Growing up, I was a shy and withdrawn child and avoided crossing any lines. During my school years I did not once receive a detention. The people I was drawn to were mostly quiet like me. We did not smoke. We enjoyed reading, playing sports and building model kits. An exciting night out was to go to the cinema. We were the children who gave parents few worries.

My childhood did not prepare me to cope with friends who might be in trouble. Today, some are.
Had the Hong Kong authorities withdrawn the extradition bill earlier in 2019, and not sought to ram it through in the face of unprecedented public opposition, the winds would not have blown.
But we had to maintain a lie and could not accept what we all know was true: that our city was defined far less by colonial rule than by communist oppression. Ours is a city not of migrants but of refugees, for whom security matters. This is why some are prepared to struggle so hard in defence of those qualities which make Hong Kong different from China.
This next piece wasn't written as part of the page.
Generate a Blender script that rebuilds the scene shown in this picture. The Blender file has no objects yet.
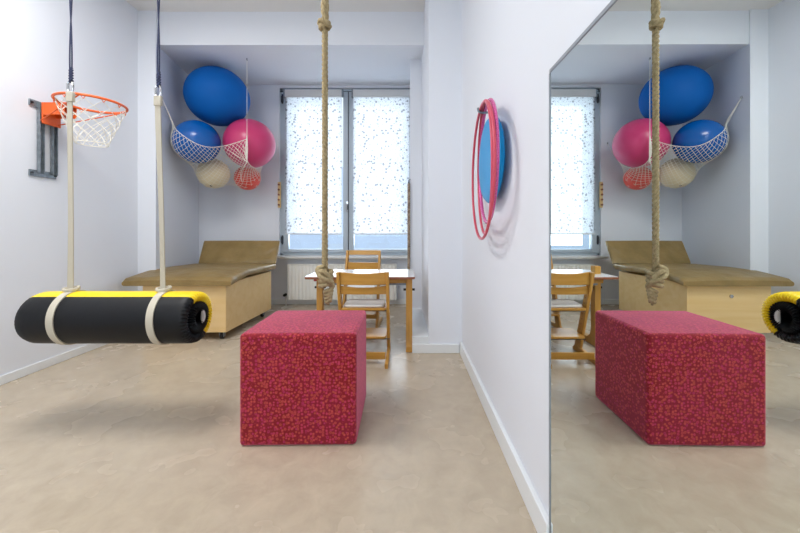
import bpy, bmesh, math, random
import numpy as np
from mathutils import Vector, Matrix
random.seed(4)
C = bpy.context.scene.collection
PI = math.pi
F = 340.0; U0 = 406.0; V0 = 229.0; HC = 1.17      # lens length in pixels, vanishing point, eye height

# ------------------------------------------------------------------ materials
def lin(c):
    return tuple(((x/255)/12.92 if x/255 <= .04045 else ((x/255+.055)/1.055)**2.4) for x in c) + (1,)
def mat(name, rgb, rough=.5, metal=0, spec=.5, bump=None, vary=None, **kw):
    m = bpy.data.materials.new(name); m.use_nodes = True
    nt = m.node_tree; b = nt.nodes['Principled BSDF']
    b.inputs['Base Color'].default_value = lin(rgb)
    b.inputs['Roughness'].default_value = rough
    b.inputs['Metallic'].default_value = metal
    b.inputs['Specular IOR Level'].default_value = spec
    for k, v in kw.items():
        b.inputs[k.replace('_', ' ')].default_value = v
    tc = nt.nodes.new('ShaderNodeTexCoord')
    if vary:                                            # (scale, rgb2, detail)
        n = nt.nodes.new('ShaderNodeTexNoise'); n.inputs['Scale'].default_value = vary[0]
        n.inputs['Detail'].default_value = vary[2] if len(vary) > 2 else 4
        r = nt.nodes.new('ShaderNodeValToRGB')
        r.color_ramp.elements[0].position = .35; r.color_ramp.elements[1].position = .65
        r.color_ramp.elements[0].color = lin(rgb); r.color_ramp.elements[1].color = lin(vary[1])
        nt.links.new(tc.outputs['Object'], n.inputs['Vector']); nt.links.new(n.outputs['Fac'], r.inputs['Fac'])
        nt.links.new(r.outputs['Color'], b.inputs['Base Color'])
    if bump:                                            # (scale, strength, distance)
        n = nt.nodes.new('ShaderNodeTexNoise'); n.inputs['Scale'].default_value = bump[0]; n.inputs['Detail'].default_value = 5
        bp = nt.nodes.new('ShaderNodeBump'); bp.inputs['Strength'].default_value = bump[1]; bp.inputs['Distance'].default_value = bump[2]
        nt.links.new(tc.outputs['Object'], n.inputs['Vector']); nt.links.new(n.outputs['Fac'], bp.inputs['Height'])
        nt.links.new(bp.outputs['Normal'], b.inputs['Normal'])
    return m
def wood(name, a, c, axis=2, scale=14, rough=.4):
    m = mat(name, a, rough); nt = m.node_tree; b = nt.nodes['Principled BSDF']
    tc = nt.nodes.new('ShaderNodeTexCoord'); mp = nt.nodes.new('ShaderNodeMapping')
    s = [scale]*3; s[axis] = scale*.08; mp.inputs['Scale'].default_value = s
    n = nt.nodes.new('ShaderNodeTexNoise'); n.inputs['Scale'].default_value = 1.6; n.inputs['Detail'].default_value = 6; n.inputs['Distortion'].default_value = .6
    r = nt.nodes.new('ShaderNodeValToRGB'); r.color_ramp.elements[0].position = .3; r.color_ramp.elements[1].position = .7
    r.color_ramp.elements[0].color = lin(a); r.color_ramp.elements[1].color = lin(c)
    nt.links.new(tc.outputs['Object'], mp.inputs['Vector']); nt.links.new(mp.outputs['Vector'], n.inputs['Vector'])
    nt.links.new(n.outputs['Fac'], r.inputs['Fac']); nt.links.new(r.outputs['Color'], b.inputs['Base Color'])
    return m
M = {}
M['wall'] = mat('white_paint', (225, 229, 236), .75, bump=(160, .12, .002))
M['ceil'] = mat('ceiling_paint', (226, 225, 223), .85, bump=(120, .1, .002))
M['base'] = mat('baseboard_paint', (228, 232, 234), .4)
M['frame'] = mat('window_paint', (176, 188, 198), .4)
M['dgrey'] = mat('dark_gasket', (60, 66, 74), .6)
M['sill'] = mat('sill_paint', (214, 214, 212), .45)
M['rad'] = mat('radiator_enamel', (232, 232, 226), .35)
M['steel'] = mat('galvanised_steel', (150, 158, 164), .42, .75, vary=(30, (128, 136, 142)))
M['dsteel'] = mat('dark_steel', (70, 74, 80), .4, .8)
M['chrome'] = mat('chrome', (200, 200, 200), .15, 1)
M['orange'] = mat('orange_enamel', (226, 96, 30), .35, bump=(60, .1, .001))
M['cord'] = mat('white_cord', (232, 228, 216), .8)
M['navy'] = mat('navy_rope', (44, 52, 84), .7, bump=(300, .6, .002))
M['web'] = mat('cream_webbing', (196, 189, 172), .85, bump=(260, .5, .002))
M['rope'] = mat('hemp_rope', (178, 160, 122), .9, bump=(220, .8, .003), vary=(60, (146, 128, 92)))
M['brope'] = mat('brown_rope', (120, 100, 82), .9, bump=(220, .8, .003), vary=(40, (176, 160, 140)))
M['black'] = mat('black_vinyl', (9, 11, 16), .5, spec=.3, bump=(26, .25, .004))
M['yellow'] = mat('yellow_vinyl', (245, 212, 10), .42, bump=(30, .25, .004))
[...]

Had we been able to admit that our city’s ill are more than merely economic, but also about political issues and our local and Chinese identity, the whirlwind would never have begun.

Our future had been decided without our consent but on a promise: that Hong Kong people would rule Hong Kong. We were to have universal suffrage and democratic representation. This was codified in spirit in the Sino-British Joint Declaration and written into our constitution, the Basic Law. This was also, as archive documents suggest, a promise which Deng Xiaoping understood and accepted.
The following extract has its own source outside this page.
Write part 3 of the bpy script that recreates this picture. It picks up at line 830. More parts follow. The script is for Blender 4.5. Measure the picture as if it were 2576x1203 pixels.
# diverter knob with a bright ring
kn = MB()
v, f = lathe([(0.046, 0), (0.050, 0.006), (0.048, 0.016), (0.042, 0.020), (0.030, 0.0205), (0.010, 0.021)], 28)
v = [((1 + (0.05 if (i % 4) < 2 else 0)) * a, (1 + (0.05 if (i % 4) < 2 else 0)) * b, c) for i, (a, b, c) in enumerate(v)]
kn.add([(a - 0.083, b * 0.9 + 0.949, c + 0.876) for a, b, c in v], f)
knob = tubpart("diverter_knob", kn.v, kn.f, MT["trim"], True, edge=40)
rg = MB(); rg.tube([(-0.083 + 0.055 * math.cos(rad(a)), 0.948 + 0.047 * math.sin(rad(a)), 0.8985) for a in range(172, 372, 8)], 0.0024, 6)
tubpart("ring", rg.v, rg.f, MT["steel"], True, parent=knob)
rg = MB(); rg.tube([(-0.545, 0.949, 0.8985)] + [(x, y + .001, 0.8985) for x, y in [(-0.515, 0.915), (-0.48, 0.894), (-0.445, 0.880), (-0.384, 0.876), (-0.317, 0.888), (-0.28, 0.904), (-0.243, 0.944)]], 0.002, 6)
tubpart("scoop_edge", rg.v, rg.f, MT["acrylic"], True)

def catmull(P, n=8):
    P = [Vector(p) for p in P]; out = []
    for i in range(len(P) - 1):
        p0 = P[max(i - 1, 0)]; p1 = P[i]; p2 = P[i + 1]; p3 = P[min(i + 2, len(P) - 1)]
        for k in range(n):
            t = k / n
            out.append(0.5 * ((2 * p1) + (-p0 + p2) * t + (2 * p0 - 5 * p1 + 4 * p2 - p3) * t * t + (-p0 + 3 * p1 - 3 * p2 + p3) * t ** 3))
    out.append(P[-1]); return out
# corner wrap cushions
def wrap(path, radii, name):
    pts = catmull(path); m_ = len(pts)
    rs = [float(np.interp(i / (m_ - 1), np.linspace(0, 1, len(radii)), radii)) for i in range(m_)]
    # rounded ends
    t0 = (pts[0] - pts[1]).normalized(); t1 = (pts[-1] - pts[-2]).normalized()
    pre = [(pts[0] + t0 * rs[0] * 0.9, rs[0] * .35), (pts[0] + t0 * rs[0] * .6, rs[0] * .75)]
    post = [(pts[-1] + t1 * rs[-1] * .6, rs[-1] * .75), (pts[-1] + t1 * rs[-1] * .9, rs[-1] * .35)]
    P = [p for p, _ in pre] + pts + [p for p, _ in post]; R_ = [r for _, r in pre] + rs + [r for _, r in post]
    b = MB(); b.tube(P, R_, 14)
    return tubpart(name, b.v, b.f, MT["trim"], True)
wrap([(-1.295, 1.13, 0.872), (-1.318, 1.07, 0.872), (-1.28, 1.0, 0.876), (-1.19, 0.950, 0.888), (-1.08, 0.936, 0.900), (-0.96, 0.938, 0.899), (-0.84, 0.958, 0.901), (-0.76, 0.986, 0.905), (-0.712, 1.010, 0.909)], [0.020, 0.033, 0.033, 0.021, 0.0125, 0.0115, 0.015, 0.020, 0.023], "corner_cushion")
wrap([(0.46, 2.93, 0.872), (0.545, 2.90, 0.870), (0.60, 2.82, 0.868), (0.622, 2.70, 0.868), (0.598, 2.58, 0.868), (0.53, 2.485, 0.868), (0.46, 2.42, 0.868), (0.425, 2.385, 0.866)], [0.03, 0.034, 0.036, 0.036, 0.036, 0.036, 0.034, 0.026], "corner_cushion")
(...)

Yet after two decades of disappointment and missed deadlines, we are not even afforded a dialogue. In 2015 we were prepared to accept a compromise, and had compromised in the past. All that was asked for was a road map to get us to the promised goal. Even this was too much.
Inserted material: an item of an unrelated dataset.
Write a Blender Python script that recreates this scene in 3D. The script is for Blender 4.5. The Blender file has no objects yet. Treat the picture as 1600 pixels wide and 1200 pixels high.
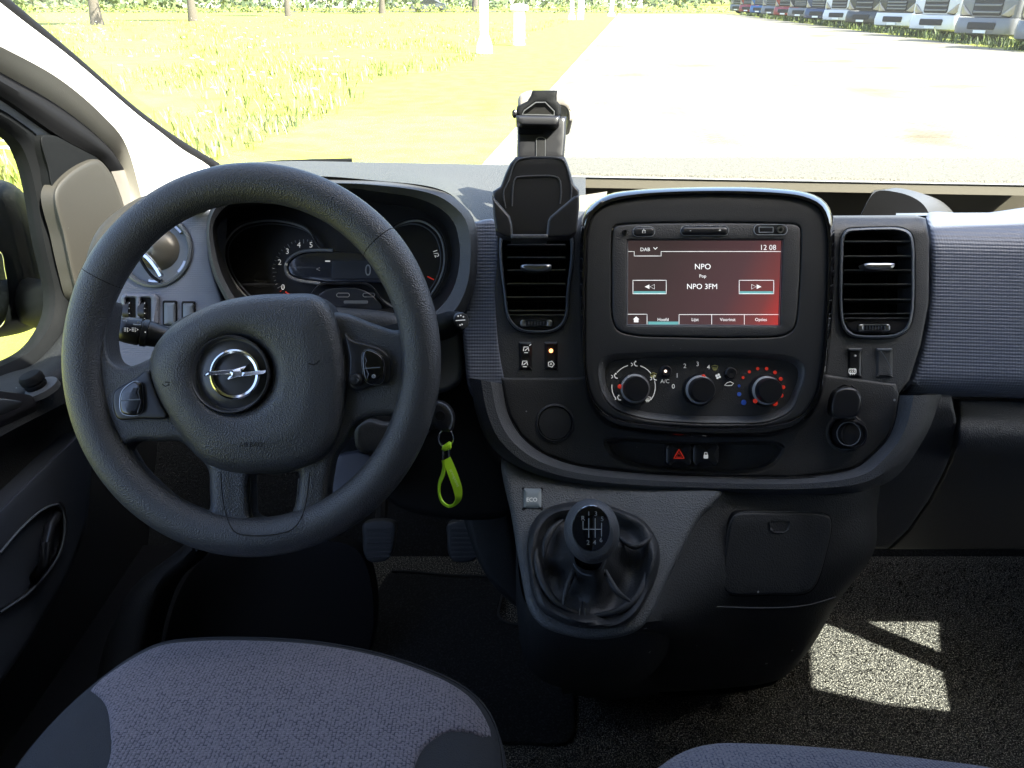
import bpy, math, random
import numpy as np
from mathutils import Vector, Matrix, Euler, geometry
S = bpy.context.scene
COL = S.collection
random.seed(7)
# ------------------------------------------------------------------ camera
FPX = 1156.0                       # focal length in pixels of the 1600 px wide photograph
PITCH = math.radians(27.6)
CAM = Vector((0, 0, 1.65))
camd = bpy.data.cameras.new('camera'); cam = bpy.data.objects.new('camera', camd); COL.objects.link(cam)
camd.sensor_width = 36; camd.lens = 36 * FPX / 1600; camd.clip_start = .02; camd.clip_end = 2000
cam.location = CAM; cam.rotation_euler = (math.radians(90) - PITCH, 0, 0)
S.camera = cam
# ------------------------------------------------------------------ light
SUN_AZ, SUN_EL = math.radians(118), math.radians(53)      # azimuth clockwise from +Y
SDIR = Vector((math.cos(SUN_EL) * math.sin(SUN_AZ), math.cos(SUN_EL) * math.cos(SUN_AZ), math.sin(SUN_EL)))
w = bpy.data.worlds.new('World'); S.world = w; w.use_nodes = True
nt = w.node_tree; bg = nt.nodes['Background']
sky = nt.nodes.new('ShaderNodeTexSky'); sky.sky_type = 'NISHITA'; sky.sun_disc = False
sky.sun_elevation = SUN_EL; sky.sun_rotation = SUN_AZ
sky.air_density = .75; sky.dust_density = 3.0
nt.links.new(sky.outputs[0], bg.inputs[0]); bg.inputs[1].default_value = 0.15
sl = bpy.data.lights.new('sun', 'SUN'); sl.energy = 4.6; sl.angle = math.radians(.5); sl.color = (1, .95, .86)
so = bpy.data.objects.new('sun', sl); COL.objects.link(so)
so.rotation_euler = SDIR.to_track_quat('Z', 'Y').to_euler()
S.view_settings.view_transform = 'Standard'; S.view_settings.look = 'None'
S.view_settings.gamma = 1; S.view_settings.exposure = 2.55
S.cycles.use_denoising = True
S.cycles.max_bounces = 10; S.cycles.diffuse_bounces = 6; S.cycles.transparent_max_bounces = 12
S.cycles.sample_clamp_indirect = 8

# ------------------------------------------------------------------ projection helpers
R_ = Vector((1, 0, 0)); U_ = Vector((0, math.sin(PITCH), math.cos(PITCH))); F_ = Vector((0, math.cos(PITCH), -math.sin(PITCH)))
def ray(px, py): return F_ + R_ * ((px - 800) / FPX) + U_ * ((600 - py) / FPX)
def P(px, py, d): return CAM + ray(px, py) * d
def PZ(px, py, z): r = ray(px, py); return CAM + r * ((z - CAM.z) / r.z)
def PX(px, py, x): r = ray(px, py); return CAM + r * ((x - CAM.x) / r.x)
def PY(px, py, y): r = ray(px, py); return CAM + r * ((y - CAM.y) / r.y)
WY, WZ, HY, HZ = 1.60, 1.37, .67, 2.08            # windscreen base and header (y, z)
def PW(px, py):                                    # point on the windscreen plane
    r = ray(px, py); n = Vector((0, HZ - WZ, WY - HY))
    return CAM + r * (n.dot(Vector((0, WY, WZ)) - CAM) / n.dot(r))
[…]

Had a protest not been described as a riot, and rioting not been termed terrorism, cooler and calmer heads may have prevailed. Instead, the whirlwind was encouraged and grew stronger.

It is not the powerless who define a conflict but those in power. They have the authority to frame the discourse. The shift away from truthfulness and accountability, once hallmarks of Hong Kong, only confirmed what many already feared.
It was once beneath the dignity of the Hong Kong government to peddle the types of unfounded conspiracy theories that prop up authoritarian regimes. Our value system had been that of a free and open society. We respected and prized an independent judiciary and a free press. Today, Hong Kong sounds like Beijing.
As it was, many people who had been backed into a corner now acted out of character. Some lashed out. Others held their tongues, at least in public, when their conscience said otherwise. All now face the prospect of punishment by a vindictive regime.

There are people I look up to, people I am proud to call friends, who I may not see nor speak with again. Even if we have not always agreed, and even if some may have acted with full knowledge that they were breaking the law, they do not deserve this. They are not guilty of what they are charged.
It is said that the difference between rule of law and rule by law is in how the law is applied. Make no mistake, the rule of law is under threat. And it is not from those who today stand in the dock.
It is not the delinquent children of our city who are being punished. It is our idealists. It is those who care. Those who would, in the Hong Kong I knew, have been allowed to flourish.